Читать книгу The Data Coach's Guide to Improving Learning for All Students - Katherine E. Stiles - Страница 33
Our Theory of Action: Building the Bridge Between Data and Results
ОглавлениеThrough our work as staff of the Using Data Project, the authors of this book set out to build the bridge between data and results and help to bring about the shifts in culture described earlier. The theory of action that guided us is illustrated in Figure 1.5. Our intervention, represented by the arrow pointing to the bridge, was the Using Data professional development program. The program addresses the critical capacity crisis described earlier by building the knowledge and skills of Data Coaches—education leaders especially trained to guide the use of data—to lead Data Teams in collaborative inquiry (see definitions in the sidebar). Data Teams become vital and productive centers of collaboration, meeting weekly to engage in Data-Driven Dialogue, using multiple data sources, including common and formative assessments (see Task 5 for detailed information on what kind of data to use and how often). Staff collaborate in their use of data to make critical and research-based instructional improvements. These improvements are the final and necessary step to reach the shore of improved results for students. The bridge is supported by a foundation of a collaborative school culture, a commitment to equity, and a climate of trust.
Data Coaches are education leaders (teacher-leaders, instructional coaches, building administrators, or district staff) who guide Data Teams through the process of collaborative inquiry and influence the culture of schools to be ones in which data are used continuously, collaboratively, and effectively to improve teaching and learning. Their role is to engage others in making sense of and responding to data in ways that improve learning for all students. They facilitate the work of Data Teams, build capacity to use data well, and sustain the improvement process.
Data Teams in this book refers to teams of four to eight teachers, other school faculty, and, ideally, their building administrator who work together to use data and improve student learning. At an elementary school, Data Teams can be grade-level teams or representatives of different grade levels and focused on a particular content area, such as mathematics, or on school improvement in general. In a middle school or junior high and high school, Data Teams are often organized by department, content area, or common courses taught.
Collaborative inquiry is the process by which Data Coaches and the Data Teams use data to develop their understanding of a student-learning problem and test out solutions together through rigorous use of data and constructive dialogue.
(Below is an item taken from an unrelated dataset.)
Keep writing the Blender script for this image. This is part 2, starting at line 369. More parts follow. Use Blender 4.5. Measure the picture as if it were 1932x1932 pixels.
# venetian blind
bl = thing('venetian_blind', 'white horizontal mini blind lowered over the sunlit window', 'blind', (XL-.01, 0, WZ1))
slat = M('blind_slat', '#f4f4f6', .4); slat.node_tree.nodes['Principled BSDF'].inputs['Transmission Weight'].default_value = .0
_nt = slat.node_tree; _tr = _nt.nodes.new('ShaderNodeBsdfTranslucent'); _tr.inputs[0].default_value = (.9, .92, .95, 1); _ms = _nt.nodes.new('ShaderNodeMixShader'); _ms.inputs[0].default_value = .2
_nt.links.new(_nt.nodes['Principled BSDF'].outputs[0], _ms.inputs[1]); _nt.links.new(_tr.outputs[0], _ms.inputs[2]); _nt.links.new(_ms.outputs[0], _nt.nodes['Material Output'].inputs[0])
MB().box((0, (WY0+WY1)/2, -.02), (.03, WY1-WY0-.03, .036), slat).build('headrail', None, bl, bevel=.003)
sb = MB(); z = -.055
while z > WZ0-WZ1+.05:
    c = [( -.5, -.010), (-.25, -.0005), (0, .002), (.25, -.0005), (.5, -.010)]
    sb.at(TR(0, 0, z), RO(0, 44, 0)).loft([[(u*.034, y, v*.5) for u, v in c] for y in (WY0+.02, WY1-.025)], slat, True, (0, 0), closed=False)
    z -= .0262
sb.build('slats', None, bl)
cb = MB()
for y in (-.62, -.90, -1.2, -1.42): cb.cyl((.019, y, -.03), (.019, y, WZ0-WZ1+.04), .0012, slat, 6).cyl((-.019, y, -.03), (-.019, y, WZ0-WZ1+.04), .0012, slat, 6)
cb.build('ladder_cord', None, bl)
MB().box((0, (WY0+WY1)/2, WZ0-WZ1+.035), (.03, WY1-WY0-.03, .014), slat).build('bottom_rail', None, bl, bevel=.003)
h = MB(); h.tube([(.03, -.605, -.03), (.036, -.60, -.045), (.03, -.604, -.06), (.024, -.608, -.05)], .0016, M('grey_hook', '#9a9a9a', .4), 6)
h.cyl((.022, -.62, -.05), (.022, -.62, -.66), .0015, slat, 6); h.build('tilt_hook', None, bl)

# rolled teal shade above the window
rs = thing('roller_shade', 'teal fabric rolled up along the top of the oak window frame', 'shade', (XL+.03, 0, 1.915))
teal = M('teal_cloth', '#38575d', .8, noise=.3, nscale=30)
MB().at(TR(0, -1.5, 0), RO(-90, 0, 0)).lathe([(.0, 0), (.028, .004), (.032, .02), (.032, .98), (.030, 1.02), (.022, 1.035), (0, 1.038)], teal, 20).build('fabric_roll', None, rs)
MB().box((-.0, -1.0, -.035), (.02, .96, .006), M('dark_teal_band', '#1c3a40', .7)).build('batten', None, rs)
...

After four years of field-testing our approach in diverse schools across the country, schools putting this theory into action are building bridges between data and results: Student learning is improving; achievement gaps are narrowing; teachers are working together, making effective uses of data, and improving instruction; and their school cultures are shifting toward greater shared responsibility for all students’ learning, trust, and commitment to equity (see “Student Learning Improves in Schools Implementing the Using Data Process” later in this chapter and Handout H1.3 on the CD-ROM for Task 1). The key to their success rests on their implementation of a model for collaborative inquiry we call the Using Data Process.